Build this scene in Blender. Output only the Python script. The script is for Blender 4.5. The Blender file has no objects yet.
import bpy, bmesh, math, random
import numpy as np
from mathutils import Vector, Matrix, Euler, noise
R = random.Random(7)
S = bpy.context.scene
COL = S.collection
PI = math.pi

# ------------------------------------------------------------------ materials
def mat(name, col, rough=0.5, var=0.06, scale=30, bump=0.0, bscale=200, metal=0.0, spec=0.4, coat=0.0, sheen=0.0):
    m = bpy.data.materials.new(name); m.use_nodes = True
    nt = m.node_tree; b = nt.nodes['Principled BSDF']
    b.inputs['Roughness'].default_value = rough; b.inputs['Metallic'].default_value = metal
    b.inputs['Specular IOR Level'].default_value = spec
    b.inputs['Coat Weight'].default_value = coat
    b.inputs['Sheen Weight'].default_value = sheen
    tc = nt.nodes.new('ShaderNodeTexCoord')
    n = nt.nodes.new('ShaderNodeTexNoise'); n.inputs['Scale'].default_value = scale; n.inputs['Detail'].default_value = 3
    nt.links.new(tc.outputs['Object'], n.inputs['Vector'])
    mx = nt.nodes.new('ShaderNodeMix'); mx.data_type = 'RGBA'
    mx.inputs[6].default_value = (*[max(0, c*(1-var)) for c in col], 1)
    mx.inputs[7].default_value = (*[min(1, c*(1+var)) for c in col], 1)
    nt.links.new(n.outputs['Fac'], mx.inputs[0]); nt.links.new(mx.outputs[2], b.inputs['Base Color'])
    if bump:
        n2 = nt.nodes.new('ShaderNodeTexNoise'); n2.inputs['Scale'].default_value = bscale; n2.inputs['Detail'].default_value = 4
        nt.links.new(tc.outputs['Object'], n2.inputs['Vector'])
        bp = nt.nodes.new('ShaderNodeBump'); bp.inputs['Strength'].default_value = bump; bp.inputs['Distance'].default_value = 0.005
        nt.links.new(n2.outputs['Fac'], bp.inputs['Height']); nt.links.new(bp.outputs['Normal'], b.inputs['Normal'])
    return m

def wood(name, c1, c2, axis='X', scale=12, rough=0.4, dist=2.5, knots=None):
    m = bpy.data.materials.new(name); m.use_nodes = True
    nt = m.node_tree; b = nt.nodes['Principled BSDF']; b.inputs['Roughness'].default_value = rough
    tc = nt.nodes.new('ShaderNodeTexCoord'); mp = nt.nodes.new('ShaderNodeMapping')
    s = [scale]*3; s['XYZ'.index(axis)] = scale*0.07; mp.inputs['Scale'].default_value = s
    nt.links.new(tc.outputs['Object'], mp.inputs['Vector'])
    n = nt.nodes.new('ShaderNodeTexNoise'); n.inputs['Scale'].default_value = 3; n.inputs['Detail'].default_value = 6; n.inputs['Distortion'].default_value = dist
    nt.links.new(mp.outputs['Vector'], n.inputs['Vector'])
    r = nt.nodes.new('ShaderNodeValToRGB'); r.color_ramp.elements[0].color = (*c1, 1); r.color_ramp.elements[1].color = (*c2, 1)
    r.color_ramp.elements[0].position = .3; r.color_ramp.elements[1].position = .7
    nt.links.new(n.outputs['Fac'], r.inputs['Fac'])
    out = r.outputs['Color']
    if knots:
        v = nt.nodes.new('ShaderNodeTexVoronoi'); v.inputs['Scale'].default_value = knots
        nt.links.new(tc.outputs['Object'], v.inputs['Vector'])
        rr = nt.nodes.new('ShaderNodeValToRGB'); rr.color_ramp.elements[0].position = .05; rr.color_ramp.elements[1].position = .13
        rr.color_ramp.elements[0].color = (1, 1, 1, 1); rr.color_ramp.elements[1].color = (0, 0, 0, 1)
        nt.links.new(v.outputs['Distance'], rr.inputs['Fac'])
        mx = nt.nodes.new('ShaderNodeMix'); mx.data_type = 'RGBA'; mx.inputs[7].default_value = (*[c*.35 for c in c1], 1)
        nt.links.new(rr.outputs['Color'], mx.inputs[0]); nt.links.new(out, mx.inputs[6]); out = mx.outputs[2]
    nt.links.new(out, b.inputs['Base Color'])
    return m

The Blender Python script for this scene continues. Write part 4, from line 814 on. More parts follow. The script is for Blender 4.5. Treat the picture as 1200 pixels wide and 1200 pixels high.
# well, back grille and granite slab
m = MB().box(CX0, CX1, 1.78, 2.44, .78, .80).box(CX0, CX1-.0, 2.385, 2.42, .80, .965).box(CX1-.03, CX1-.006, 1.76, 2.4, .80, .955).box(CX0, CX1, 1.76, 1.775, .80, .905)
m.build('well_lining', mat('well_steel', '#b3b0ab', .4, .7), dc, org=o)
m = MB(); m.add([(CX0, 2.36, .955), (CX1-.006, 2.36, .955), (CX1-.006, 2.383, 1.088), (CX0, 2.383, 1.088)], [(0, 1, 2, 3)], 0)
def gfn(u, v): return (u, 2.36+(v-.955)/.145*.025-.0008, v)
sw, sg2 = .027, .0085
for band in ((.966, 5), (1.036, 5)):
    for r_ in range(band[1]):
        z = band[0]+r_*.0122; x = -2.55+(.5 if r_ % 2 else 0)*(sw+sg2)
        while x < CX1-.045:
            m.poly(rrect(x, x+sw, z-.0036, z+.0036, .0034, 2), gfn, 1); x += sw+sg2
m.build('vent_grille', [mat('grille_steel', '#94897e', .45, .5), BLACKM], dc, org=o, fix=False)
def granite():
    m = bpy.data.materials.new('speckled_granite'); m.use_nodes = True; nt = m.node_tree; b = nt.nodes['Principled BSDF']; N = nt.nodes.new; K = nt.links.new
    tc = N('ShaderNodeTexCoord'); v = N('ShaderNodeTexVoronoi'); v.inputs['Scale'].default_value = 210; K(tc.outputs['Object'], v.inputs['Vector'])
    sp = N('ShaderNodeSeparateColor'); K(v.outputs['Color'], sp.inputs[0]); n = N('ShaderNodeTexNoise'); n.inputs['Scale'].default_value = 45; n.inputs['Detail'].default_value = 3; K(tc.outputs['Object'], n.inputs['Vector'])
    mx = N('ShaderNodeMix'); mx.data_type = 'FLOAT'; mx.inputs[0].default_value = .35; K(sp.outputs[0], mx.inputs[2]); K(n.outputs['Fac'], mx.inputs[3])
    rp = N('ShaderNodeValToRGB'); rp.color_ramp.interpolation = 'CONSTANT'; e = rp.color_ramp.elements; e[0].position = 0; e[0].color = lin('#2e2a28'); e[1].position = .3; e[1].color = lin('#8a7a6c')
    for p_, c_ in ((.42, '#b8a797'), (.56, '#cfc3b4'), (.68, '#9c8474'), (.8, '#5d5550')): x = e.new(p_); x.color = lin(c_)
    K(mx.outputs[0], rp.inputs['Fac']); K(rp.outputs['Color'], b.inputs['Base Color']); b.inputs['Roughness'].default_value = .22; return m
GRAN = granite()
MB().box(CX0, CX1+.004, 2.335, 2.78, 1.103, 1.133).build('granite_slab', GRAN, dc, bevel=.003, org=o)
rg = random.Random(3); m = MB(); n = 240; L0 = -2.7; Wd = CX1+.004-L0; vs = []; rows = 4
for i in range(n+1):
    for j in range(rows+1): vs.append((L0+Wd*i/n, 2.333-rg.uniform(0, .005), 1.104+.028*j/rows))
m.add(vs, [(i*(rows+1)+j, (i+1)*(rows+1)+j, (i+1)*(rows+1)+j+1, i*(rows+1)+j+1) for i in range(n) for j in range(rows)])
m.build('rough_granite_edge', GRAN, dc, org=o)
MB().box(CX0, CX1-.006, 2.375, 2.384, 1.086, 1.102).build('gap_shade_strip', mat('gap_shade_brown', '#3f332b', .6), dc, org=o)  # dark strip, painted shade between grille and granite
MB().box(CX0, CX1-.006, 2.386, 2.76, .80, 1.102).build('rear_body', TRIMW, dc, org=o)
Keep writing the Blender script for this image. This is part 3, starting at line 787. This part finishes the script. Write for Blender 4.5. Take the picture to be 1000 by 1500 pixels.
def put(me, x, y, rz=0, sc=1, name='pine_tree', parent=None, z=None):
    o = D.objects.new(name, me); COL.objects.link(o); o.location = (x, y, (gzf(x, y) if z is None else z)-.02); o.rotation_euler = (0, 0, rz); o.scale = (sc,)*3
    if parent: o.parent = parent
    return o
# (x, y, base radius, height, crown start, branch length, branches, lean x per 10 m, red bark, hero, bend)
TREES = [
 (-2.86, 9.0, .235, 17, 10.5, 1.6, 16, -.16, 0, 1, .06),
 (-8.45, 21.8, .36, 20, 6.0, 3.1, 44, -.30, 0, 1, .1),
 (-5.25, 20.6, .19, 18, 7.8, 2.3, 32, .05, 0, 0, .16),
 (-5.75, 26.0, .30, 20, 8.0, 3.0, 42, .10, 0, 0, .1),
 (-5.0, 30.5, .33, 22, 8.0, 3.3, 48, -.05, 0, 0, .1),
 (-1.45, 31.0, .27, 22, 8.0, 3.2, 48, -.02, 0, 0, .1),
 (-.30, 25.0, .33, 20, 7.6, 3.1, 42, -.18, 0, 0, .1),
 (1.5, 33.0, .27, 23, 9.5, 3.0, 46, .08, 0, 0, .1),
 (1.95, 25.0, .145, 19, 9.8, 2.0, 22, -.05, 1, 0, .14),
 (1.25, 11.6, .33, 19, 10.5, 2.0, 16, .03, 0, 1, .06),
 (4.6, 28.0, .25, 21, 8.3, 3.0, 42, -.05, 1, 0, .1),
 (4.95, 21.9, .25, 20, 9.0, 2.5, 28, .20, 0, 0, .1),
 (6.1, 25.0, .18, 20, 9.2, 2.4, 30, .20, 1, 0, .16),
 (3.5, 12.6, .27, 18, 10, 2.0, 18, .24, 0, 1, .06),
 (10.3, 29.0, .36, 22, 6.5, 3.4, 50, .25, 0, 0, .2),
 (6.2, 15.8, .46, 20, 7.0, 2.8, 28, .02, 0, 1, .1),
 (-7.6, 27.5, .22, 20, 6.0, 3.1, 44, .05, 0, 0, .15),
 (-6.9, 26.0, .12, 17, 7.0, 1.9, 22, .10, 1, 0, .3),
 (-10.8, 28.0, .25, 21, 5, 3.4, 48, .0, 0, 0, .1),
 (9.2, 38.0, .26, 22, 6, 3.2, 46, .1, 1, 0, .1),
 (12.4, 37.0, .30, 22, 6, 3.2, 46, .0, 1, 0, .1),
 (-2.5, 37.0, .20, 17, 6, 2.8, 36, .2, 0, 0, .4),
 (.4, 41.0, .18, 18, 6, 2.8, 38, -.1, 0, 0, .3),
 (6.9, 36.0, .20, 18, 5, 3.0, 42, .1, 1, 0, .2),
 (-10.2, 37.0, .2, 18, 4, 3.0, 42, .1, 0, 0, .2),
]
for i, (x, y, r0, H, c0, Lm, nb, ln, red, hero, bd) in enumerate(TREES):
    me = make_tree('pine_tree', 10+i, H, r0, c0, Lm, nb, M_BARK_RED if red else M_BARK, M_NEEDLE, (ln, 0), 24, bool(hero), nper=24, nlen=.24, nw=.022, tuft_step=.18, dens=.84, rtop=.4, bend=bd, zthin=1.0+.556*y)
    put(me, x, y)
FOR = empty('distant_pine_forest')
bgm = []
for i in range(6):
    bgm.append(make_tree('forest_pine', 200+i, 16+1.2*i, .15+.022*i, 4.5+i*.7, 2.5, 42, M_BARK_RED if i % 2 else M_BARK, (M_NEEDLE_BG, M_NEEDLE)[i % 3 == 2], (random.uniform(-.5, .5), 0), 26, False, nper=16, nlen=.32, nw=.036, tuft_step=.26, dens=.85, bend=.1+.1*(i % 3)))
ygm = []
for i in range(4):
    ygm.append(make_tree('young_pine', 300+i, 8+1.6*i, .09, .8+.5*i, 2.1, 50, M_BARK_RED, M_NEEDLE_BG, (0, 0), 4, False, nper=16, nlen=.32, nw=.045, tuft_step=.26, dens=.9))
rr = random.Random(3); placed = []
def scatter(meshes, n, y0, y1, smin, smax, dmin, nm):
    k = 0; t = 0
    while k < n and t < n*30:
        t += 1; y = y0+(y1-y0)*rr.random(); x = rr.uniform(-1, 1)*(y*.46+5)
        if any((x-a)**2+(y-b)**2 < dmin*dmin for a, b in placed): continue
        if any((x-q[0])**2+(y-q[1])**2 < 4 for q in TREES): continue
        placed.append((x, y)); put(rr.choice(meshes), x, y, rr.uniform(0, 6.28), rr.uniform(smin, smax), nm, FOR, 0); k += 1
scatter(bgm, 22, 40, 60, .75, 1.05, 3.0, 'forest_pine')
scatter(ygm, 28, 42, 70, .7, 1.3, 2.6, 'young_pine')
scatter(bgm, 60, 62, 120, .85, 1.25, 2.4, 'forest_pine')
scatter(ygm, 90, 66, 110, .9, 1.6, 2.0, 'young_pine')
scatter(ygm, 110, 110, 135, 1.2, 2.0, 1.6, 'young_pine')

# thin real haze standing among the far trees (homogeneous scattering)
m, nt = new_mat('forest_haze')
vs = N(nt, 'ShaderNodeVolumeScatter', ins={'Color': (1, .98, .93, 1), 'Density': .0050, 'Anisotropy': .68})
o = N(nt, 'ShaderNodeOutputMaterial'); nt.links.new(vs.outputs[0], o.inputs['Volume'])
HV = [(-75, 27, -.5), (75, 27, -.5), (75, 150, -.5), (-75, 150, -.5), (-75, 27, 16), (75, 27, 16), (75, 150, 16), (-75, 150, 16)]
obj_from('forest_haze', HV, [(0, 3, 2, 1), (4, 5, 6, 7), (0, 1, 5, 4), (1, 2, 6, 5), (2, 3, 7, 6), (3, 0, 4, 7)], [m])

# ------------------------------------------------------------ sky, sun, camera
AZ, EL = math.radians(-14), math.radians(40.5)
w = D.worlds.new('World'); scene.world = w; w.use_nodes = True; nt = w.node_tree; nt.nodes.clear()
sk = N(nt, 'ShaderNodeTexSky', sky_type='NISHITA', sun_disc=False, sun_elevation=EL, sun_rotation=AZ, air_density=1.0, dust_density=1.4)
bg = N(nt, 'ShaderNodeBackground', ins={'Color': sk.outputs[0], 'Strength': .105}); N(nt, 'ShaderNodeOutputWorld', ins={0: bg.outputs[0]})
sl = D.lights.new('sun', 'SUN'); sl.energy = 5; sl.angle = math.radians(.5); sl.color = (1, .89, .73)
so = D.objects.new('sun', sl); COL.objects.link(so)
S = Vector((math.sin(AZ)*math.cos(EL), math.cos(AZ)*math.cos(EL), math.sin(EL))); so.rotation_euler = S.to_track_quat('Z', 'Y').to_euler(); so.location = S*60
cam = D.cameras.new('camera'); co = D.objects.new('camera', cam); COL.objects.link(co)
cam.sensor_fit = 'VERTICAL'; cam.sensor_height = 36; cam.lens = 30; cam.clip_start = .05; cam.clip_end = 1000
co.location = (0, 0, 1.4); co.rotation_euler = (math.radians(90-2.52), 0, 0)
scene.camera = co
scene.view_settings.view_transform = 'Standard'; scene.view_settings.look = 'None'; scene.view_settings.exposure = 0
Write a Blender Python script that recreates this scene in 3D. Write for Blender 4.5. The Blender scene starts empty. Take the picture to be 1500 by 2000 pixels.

^^^^^^^^

Instructions for the task
Print only the lines that run from the start of the listing to the line bearing "PI = math.pi"; please keep the first line and that last one, exactly as they appear.

Finished exercise
Build this scene in Blender. Output only the Python script. The script is for Blender 4.5. The Blender file has no objects yet.
import bpy, bmesh, math, random
import numpy as np
from mathutils import Vector, Matrix, Euler, noise
R = random.Random(7)
S = bpy.context.scene
COL = S.collection
PI = math.pi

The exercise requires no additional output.